Reversing those bad decisions that have snowballed from small problems into major ones is proving to be as difficult as getting them going was initially. In fact in some cases, even harder. The government is set up to minimize change.  When the bad ideas are part of the institution, they cannot just be wished away. Worse still, there are also institutionalized practices that are not even law -- crony capitalism, lobbyists, and government and big businesses being in bed together to stifle potential competitors and enrich the big companies and the politicians who support them. In the case of these unseen 'institutions' there are no public accountabilities. There is no policing them as it were.
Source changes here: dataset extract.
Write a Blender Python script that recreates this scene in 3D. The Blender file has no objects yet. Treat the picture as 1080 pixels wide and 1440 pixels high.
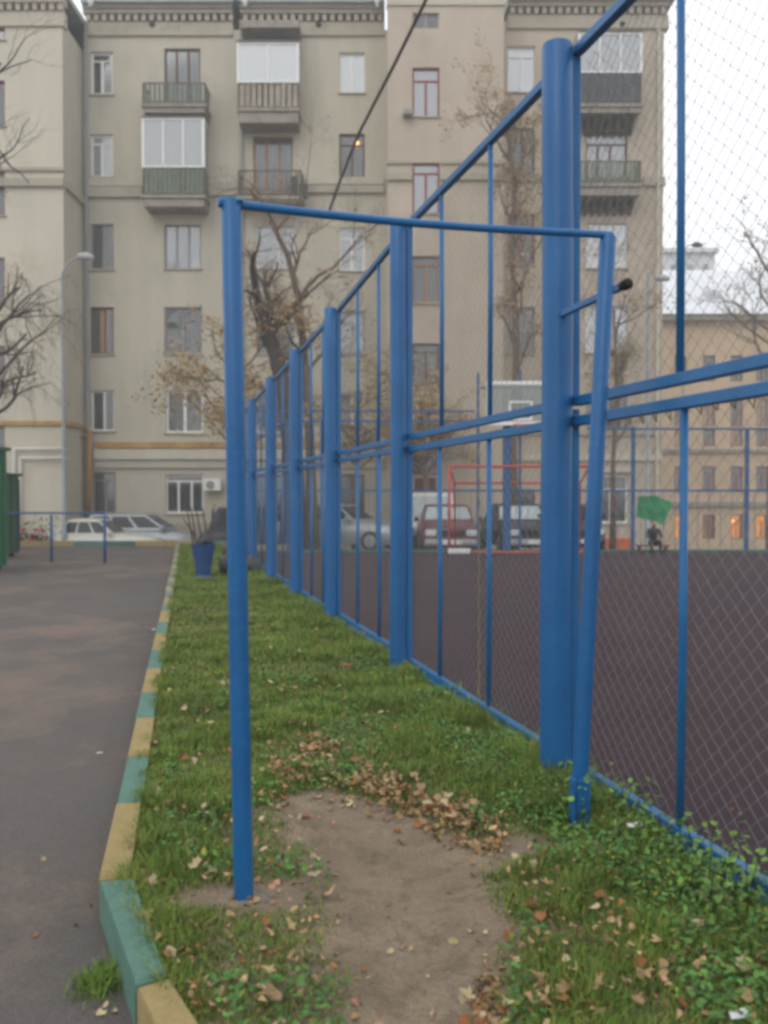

Yet we are asking politicians to change these things, to fix these problems. Government is part of the problem. What we see among voters is a reaction to bloat. Conservatives view the solution to this as reducing the size of government. Liberals see the same problem but believe the solution is to grow the government to keep these large evil companies accountable. That they do not see that asking one thief to watch the other is a bad idea, is comical. But the conservative position is also flawed. Yes, government bureaucracies are too large and not accountable. But the bigger problem than their size is how they operate, and how they are also not held to account for their actions.

Is America stuck with bad systems that cannot be changed? No. Paradigm shifts are possible, but the longer this bloat remains, the more they require incremental momentum to make that happen. We've gone from having to move a house to having to move a mountain. Adding to that mountain no longer makes sense. We're moving ever closer to complete stagnation in the name of progress. It's time to chip away at the stone, not add more stone. A new intelligent mechanism is required for dealing with the size, scope and relationships of government - one that is beholden to the ideals of the Constitution and not the government itself. The details of that are important and it must be given a great deal of thought. Just like the framers of the Constitution did in their day.